Just recently, the national spokesperson of the BJP, Sidhanshu Trivedi, was telling a press briefing that the demolition of the Babri Masjid and the construction of the Ram temple was linked to the economic development of India.
He said that when the mosque was demolished in 1992, India’s foreign exchange reserves stood at one billion dollars. When the Department of Archeology excavated the ruins of the mosque in 2003 to determine whether it had been built over a temple, the foreign exchange hit $100 billion.
“When the Supreme Court handed over the land of the demolished mosque to Hindus and cleared the way for the construction of the Ram temple, the foreign exchange hit $500 billion, and when Prime Minister Narendra Modi inaugurated the temple in Ayodhya earlier this year, foreign exchange reserves reached 600 billion dollars,” he said.
That means, if the VHP’s list of 25,000 mosques they claim are demolished and converted into temples, India’s forex reserves will hit the roof.
In a way, this statement was a formal incitement and a kind of direction to target other places of worship.
Secularism in India was only a superficial phenomenon that is now also in crisis.
The model of Gandhi and Nehru is broken. The quagmire has deepened with the rise of Narendra Modi in the last two decades.
If the Congress wants to embark on a path of genuine secularism, it cannot run with hair and hunt with hounds by sending people like Lal Singh to Parliament as MPs and then wooing secular and Muslim votes.
The only way for the Congress or its leaders to pull the country out of this quagmire is by taking the communalists head-on.
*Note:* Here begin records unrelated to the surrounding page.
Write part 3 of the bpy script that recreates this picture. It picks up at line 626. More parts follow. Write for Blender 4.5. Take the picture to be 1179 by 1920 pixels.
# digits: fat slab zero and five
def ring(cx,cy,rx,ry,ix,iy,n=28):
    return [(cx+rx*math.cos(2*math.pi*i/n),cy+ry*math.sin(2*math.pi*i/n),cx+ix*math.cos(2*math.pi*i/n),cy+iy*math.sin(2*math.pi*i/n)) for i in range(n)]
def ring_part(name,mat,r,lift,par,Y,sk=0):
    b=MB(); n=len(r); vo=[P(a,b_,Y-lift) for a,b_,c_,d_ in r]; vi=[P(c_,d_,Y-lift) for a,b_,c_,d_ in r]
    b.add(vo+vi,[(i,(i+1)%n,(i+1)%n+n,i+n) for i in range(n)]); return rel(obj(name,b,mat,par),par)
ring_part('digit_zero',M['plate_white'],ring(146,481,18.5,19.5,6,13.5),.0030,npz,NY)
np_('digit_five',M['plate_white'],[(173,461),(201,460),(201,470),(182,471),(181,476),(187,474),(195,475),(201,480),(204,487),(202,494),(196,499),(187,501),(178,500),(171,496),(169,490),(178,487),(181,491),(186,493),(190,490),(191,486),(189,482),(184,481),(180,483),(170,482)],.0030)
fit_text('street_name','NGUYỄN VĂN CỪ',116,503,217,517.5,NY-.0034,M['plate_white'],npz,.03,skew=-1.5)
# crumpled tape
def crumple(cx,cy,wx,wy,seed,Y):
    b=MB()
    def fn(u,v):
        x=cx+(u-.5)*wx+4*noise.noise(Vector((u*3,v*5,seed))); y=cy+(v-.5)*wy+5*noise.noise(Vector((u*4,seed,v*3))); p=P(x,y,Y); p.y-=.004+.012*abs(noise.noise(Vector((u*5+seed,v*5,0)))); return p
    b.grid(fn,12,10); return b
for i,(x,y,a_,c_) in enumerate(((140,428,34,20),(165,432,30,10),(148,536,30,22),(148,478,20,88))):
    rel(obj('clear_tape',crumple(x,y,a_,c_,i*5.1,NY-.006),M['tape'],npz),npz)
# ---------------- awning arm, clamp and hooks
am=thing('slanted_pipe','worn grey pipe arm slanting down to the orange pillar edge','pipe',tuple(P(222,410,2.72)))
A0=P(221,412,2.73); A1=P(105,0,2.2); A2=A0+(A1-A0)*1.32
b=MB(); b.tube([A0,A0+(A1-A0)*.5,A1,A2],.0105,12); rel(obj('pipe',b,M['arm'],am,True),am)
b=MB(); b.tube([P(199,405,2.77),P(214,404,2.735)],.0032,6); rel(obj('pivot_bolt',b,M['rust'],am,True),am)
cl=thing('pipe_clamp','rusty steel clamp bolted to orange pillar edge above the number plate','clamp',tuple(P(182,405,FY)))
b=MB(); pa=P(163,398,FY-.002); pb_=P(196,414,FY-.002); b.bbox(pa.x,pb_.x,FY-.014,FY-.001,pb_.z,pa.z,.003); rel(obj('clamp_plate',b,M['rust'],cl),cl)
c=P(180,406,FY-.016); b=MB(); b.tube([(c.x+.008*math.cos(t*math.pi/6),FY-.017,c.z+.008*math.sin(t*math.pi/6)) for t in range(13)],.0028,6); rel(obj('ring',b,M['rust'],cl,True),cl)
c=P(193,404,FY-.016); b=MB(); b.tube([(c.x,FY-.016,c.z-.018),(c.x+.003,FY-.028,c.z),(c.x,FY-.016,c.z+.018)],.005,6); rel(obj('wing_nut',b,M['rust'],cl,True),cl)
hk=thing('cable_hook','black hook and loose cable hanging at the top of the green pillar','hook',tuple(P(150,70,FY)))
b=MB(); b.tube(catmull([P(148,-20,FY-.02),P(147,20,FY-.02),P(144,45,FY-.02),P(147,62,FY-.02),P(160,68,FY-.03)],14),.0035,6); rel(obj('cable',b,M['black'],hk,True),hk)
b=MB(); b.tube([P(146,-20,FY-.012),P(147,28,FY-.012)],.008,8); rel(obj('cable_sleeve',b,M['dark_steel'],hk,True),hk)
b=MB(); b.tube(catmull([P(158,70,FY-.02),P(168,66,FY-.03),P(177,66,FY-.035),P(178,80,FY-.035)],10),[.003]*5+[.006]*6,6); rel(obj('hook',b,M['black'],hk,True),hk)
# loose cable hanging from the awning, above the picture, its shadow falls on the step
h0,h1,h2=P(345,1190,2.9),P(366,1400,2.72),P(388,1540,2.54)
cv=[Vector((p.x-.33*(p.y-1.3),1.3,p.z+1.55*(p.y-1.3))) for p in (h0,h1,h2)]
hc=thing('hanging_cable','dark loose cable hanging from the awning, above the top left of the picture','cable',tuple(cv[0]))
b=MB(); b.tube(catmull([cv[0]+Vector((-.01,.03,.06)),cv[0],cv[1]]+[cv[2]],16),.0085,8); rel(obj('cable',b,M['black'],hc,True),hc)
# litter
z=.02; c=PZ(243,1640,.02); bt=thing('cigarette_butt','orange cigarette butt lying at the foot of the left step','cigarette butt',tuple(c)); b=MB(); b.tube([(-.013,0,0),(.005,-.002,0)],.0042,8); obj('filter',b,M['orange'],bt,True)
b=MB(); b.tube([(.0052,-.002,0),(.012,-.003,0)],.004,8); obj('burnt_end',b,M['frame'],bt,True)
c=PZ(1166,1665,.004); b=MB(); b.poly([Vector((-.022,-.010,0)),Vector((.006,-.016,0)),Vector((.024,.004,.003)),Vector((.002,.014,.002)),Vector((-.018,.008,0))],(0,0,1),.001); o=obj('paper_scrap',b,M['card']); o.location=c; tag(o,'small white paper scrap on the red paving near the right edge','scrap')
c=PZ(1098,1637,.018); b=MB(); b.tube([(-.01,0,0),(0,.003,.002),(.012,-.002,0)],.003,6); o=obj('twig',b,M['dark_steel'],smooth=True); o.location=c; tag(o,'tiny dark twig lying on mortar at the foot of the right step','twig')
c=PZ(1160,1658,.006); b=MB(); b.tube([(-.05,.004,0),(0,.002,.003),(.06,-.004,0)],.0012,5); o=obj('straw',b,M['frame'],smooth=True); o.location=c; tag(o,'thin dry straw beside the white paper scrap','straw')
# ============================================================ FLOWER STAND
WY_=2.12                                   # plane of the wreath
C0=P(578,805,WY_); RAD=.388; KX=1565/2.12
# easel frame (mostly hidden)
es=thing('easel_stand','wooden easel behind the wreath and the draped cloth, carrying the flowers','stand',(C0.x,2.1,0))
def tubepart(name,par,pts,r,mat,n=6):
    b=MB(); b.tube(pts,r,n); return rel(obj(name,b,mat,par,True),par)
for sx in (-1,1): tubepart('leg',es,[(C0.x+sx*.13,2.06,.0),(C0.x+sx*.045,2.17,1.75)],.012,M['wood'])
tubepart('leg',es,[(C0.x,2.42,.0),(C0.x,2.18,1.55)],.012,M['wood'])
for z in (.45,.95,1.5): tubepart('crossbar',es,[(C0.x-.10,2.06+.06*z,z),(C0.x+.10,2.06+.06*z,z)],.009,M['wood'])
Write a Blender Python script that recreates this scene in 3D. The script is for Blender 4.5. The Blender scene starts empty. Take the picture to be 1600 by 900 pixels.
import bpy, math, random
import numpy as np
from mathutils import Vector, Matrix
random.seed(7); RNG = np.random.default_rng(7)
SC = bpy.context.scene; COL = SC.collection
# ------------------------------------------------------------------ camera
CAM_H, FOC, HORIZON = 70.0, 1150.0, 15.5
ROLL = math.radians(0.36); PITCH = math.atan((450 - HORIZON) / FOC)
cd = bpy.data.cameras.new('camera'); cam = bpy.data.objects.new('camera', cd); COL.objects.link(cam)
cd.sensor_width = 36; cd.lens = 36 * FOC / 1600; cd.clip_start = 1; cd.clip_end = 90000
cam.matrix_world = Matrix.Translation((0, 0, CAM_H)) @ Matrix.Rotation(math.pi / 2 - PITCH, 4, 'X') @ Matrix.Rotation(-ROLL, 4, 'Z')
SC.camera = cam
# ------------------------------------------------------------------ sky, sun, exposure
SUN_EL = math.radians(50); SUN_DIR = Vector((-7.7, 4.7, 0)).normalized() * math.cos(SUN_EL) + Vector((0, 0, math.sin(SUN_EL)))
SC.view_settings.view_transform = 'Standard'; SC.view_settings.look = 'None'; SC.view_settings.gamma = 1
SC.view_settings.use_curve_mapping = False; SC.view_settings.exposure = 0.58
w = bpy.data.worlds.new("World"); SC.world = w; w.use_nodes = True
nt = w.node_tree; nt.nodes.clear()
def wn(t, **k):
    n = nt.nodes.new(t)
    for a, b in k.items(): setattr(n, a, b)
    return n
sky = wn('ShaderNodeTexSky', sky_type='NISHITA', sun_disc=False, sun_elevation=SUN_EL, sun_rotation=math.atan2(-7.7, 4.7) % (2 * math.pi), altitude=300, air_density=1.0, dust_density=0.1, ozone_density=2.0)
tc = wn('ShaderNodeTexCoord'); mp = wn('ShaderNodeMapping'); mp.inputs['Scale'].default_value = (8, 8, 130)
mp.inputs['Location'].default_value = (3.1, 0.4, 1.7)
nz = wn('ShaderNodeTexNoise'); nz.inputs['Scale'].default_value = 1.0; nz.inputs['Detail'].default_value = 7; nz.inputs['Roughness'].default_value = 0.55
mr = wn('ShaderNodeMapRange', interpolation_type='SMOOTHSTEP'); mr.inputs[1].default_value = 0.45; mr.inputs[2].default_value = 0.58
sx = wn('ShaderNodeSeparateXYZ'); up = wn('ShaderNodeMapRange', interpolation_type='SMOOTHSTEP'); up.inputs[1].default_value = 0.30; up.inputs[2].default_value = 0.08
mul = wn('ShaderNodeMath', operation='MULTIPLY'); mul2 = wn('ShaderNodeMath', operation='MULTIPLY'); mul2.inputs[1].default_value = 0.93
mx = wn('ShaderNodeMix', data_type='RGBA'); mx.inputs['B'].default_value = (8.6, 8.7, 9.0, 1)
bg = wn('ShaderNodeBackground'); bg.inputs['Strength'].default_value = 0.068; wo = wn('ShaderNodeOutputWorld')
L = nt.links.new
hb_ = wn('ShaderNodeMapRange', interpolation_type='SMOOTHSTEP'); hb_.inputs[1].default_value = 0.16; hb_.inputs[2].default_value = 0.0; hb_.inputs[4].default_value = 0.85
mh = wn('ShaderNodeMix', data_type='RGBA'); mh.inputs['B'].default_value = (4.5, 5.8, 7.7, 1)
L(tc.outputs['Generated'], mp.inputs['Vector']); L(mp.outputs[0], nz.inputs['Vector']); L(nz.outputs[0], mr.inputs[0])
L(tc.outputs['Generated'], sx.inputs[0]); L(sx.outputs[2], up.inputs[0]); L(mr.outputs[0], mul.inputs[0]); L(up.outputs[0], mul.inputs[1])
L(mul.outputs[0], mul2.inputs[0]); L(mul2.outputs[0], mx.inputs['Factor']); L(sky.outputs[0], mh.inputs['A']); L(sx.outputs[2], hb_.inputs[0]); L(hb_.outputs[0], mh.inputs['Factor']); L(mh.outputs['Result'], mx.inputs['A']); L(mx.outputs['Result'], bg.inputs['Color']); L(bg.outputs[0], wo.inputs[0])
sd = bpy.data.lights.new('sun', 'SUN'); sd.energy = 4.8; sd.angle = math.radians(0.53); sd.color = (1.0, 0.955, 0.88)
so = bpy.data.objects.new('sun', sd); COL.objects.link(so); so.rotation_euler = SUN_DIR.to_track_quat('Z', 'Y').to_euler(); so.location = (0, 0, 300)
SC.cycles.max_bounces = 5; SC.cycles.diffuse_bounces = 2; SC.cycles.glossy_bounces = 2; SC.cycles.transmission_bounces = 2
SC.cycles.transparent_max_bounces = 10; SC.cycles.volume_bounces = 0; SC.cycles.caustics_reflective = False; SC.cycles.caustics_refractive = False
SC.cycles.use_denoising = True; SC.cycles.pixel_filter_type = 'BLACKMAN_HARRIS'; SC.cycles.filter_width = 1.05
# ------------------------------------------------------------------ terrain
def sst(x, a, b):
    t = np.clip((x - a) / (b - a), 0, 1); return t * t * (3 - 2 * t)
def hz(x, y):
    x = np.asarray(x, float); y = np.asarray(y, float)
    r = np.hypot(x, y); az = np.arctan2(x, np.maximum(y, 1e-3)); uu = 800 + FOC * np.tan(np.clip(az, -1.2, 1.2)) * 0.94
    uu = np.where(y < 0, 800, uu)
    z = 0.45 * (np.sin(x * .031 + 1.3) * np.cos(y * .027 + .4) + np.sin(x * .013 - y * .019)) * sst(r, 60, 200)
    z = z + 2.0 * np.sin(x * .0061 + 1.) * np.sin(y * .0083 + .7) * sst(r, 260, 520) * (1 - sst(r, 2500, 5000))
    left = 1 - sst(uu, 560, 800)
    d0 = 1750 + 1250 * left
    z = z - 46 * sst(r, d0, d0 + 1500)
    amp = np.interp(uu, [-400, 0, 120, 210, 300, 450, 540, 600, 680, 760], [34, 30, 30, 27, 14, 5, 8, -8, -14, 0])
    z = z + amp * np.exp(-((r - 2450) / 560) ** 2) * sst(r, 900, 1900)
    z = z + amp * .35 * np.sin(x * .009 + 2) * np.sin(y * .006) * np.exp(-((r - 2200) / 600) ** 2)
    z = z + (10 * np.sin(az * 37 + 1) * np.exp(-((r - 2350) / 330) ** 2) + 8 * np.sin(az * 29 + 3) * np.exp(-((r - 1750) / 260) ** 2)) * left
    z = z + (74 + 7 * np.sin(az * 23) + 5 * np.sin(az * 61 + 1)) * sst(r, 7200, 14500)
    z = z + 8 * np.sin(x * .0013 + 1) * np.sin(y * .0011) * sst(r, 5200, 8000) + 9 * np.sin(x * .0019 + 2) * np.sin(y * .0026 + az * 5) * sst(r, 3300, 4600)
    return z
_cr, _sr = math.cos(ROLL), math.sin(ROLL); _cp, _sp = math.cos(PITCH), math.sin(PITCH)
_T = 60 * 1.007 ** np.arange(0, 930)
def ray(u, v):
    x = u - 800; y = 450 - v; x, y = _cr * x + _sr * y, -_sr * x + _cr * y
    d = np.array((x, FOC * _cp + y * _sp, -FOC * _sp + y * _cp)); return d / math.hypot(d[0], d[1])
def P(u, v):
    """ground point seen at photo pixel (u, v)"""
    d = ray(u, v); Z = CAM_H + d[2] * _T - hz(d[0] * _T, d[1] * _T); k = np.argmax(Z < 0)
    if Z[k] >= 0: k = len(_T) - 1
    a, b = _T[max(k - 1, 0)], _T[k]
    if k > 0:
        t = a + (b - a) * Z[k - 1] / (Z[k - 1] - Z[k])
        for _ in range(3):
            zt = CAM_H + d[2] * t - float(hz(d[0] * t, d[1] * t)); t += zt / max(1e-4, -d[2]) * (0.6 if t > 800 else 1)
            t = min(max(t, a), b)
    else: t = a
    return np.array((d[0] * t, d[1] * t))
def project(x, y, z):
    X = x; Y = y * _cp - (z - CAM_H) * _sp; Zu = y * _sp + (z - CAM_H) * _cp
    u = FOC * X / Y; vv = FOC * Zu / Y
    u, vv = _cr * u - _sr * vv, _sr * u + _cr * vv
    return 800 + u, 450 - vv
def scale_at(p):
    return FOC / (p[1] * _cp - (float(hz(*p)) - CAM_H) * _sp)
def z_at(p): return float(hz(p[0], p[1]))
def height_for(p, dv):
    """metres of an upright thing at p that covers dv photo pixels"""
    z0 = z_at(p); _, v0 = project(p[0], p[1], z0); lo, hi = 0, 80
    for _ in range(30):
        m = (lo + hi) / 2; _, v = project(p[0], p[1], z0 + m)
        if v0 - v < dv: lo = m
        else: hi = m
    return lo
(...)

There is a need to learn from the fate of the socialists who compromised and were finished from the political landscape.
The party also needs to learn the fate of its own leaders and hold Indira Gandhi and Rajiv Gandhi accountable for appeasing communalists.
Otherwise, the monster of communalism is ready to devour and digest the Congress and Modi’s dream of a Congress-free India will be realized.